Heinz Joseph Gerber’s early life was fraught with peril. Born in Vienna, Austria to a Jewish family, he showed an early aptitude for technology: at age 8 he was building radios. But the Europe of his youth was in turmoil, and Gerber in 1938 found himself imprisoned in a Nazi labor camp.
Released in 1940, Gerber and his mother fled, penniless, to the United States, where they eventually settled in Hartford, Conn. Gerber learned English, finished high school in two years and earned a scholarship to Rensselaer Polytechnic Institute in Troy, N.Y., where he graduated with a bachelor’s degree in aeronautical engineering.

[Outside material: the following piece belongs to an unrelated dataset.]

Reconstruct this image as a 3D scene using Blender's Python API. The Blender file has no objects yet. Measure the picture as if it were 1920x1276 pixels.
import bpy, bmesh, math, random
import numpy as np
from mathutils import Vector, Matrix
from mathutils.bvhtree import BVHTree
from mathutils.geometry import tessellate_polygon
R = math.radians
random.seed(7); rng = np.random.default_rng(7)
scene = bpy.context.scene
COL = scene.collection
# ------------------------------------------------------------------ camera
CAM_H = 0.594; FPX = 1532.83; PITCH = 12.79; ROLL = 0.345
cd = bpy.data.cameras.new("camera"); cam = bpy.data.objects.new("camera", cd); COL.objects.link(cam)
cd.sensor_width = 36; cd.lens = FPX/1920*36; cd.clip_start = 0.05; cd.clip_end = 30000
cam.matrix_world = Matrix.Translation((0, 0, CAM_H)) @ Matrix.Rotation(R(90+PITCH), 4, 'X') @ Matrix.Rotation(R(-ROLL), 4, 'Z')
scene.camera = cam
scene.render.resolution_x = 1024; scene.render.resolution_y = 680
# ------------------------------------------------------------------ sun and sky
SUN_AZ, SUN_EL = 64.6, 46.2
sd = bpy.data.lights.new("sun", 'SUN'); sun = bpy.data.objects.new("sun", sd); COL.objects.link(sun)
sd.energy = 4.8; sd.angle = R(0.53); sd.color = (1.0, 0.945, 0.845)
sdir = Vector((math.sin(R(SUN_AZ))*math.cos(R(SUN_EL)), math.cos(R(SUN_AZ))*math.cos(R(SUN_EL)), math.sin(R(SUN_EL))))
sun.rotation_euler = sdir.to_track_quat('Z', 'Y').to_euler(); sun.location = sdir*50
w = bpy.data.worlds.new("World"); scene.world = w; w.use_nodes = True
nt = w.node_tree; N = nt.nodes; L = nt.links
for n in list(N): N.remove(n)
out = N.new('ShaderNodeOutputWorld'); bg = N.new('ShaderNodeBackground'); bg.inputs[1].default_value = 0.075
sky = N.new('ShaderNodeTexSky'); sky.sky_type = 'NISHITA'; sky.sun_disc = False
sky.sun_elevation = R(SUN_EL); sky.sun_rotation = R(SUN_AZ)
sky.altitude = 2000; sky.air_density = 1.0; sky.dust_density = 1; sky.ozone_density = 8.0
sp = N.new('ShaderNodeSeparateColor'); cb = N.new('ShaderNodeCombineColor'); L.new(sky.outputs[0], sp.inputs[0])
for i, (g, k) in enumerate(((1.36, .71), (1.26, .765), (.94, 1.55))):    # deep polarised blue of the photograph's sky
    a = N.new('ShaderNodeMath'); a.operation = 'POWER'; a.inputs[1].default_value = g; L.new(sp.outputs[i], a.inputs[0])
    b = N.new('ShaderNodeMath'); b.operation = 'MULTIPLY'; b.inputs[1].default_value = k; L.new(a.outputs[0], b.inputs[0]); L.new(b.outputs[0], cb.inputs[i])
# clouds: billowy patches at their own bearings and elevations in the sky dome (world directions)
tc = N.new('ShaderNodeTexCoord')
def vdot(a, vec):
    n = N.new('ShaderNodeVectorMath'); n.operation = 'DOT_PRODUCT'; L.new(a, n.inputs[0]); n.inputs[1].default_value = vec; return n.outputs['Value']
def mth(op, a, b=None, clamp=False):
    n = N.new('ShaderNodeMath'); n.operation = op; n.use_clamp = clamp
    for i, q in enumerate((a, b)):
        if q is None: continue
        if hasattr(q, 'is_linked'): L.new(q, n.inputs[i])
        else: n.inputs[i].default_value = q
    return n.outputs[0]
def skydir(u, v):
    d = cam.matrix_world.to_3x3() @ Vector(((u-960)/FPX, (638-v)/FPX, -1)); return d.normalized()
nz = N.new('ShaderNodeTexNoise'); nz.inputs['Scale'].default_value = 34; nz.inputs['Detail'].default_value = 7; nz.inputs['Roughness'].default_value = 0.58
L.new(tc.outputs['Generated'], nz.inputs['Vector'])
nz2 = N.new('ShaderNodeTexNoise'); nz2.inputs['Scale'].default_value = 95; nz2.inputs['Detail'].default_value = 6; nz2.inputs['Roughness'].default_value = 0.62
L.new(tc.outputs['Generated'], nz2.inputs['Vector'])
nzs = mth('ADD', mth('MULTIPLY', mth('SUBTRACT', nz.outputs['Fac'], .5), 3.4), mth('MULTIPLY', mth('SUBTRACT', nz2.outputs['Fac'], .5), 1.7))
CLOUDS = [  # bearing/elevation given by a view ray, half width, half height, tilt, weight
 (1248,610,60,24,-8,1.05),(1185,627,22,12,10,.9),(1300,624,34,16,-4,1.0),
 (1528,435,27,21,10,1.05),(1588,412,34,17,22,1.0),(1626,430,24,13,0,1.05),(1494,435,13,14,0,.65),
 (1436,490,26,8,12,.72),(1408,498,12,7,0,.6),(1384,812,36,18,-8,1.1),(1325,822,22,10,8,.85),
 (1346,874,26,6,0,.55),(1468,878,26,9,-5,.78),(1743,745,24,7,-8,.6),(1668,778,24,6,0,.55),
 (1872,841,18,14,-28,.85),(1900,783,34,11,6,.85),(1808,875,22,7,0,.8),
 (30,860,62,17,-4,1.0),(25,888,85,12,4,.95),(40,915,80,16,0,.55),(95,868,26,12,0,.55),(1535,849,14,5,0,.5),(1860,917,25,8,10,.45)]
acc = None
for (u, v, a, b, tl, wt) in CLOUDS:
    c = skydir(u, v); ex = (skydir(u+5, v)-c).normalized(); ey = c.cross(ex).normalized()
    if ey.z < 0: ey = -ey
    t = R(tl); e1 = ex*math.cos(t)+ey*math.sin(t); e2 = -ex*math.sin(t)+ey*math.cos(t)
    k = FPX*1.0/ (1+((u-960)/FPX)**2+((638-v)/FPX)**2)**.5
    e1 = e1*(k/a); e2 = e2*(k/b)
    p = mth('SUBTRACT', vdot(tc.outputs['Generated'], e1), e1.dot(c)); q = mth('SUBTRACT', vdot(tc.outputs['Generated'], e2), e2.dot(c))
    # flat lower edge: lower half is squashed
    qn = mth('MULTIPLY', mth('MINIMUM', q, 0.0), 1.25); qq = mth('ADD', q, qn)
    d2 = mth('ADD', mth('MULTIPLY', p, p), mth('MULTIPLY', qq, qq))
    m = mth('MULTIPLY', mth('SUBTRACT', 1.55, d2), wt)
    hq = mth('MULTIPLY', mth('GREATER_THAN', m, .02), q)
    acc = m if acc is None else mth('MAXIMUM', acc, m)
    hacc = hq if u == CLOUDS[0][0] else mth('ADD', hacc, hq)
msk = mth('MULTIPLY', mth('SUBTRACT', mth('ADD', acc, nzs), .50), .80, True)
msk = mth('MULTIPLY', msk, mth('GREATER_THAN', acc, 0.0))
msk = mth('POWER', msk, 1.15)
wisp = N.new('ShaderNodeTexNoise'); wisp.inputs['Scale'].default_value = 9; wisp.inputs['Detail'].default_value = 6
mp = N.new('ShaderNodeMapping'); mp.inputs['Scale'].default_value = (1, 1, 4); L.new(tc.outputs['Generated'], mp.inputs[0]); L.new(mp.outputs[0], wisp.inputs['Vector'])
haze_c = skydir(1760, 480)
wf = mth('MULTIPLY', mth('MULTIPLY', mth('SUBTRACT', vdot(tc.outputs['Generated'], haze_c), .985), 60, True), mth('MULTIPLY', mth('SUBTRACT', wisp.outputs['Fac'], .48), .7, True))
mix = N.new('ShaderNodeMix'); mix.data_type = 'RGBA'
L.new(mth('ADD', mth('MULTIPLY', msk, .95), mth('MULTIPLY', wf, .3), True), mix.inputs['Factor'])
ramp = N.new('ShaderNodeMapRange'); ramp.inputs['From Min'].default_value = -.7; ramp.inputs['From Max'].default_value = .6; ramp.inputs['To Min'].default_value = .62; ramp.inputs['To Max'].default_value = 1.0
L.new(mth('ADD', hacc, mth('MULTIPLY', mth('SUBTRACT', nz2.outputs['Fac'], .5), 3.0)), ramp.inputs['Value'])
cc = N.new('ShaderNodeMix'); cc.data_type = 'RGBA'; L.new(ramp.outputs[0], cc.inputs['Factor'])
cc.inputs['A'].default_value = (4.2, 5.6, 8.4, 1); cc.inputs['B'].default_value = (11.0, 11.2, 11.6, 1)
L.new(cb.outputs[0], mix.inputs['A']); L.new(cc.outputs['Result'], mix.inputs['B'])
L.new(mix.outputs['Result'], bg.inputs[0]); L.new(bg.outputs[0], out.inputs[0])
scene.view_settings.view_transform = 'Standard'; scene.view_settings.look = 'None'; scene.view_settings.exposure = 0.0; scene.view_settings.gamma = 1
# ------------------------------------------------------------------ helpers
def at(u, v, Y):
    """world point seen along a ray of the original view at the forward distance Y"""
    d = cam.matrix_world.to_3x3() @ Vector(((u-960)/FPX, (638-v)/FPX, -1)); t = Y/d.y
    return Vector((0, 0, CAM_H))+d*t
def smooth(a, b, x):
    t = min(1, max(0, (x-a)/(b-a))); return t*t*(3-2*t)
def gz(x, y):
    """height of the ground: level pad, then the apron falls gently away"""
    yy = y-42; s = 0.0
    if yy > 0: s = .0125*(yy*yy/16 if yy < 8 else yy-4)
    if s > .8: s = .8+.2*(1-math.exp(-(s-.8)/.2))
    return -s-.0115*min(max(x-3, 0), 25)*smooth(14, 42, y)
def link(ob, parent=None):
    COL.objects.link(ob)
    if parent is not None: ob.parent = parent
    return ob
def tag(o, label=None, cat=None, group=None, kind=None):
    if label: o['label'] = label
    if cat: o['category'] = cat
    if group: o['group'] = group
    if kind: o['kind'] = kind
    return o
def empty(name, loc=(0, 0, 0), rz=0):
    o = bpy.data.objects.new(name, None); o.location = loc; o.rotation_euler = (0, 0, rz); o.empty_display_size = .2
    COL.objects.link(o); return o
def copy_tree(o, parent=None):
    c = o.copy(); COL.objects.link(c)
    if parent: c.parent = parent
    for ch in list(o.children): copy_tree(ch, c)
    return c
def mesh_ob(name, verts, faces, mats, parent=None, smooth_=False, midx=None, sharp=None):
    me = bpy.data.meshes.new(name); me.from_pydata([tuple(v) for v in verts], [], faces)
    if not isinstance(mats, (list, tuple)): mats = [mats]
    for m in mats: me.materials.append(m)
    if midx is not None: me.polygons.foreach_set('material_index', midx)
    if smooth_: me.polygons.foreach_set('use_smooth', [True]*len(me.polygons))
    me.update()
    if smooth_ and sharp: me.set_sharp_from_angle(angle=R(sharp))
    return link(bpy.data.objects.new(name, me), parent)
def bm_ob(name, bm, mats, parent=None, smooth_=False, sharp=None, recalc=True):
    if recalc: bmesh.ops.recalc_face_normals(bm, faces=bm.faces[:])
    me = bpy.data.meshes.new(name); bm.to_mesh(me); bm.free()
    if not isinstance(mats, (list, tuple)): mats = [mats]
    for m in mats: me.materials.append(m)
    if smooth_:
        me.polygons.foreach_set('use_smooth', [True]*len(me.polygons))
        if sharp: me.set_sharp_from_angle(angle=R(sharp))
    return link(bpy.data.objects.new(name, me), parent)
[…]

While in college he invented a graphical calculator to plot numbers, which he called a Gerber Variable Scale, which resembles a slide rule. He later founded the Gerber Scientific Instrument Co. to market his invention. That company would grow in size and revenues over the ensuing decades, as Gerber’s subsequent inventions improved manufacturing automation systems and computer-assisted design systems for a range of industries.
In 1980, Gerber changed the company’s name to Gerber Scientific, the new name chosen to better reflect the company’s wide sphere of products and services. Gerber’s inventions – he held more than 600 patents — led to advancements in the manufacturing of a diverse range of products from apparel to prescription eyeglasses. Gerber’s variable scale, meanwhile, is housed as part of the permanent collection at the Smithsonian Institution’s National Museum of American History.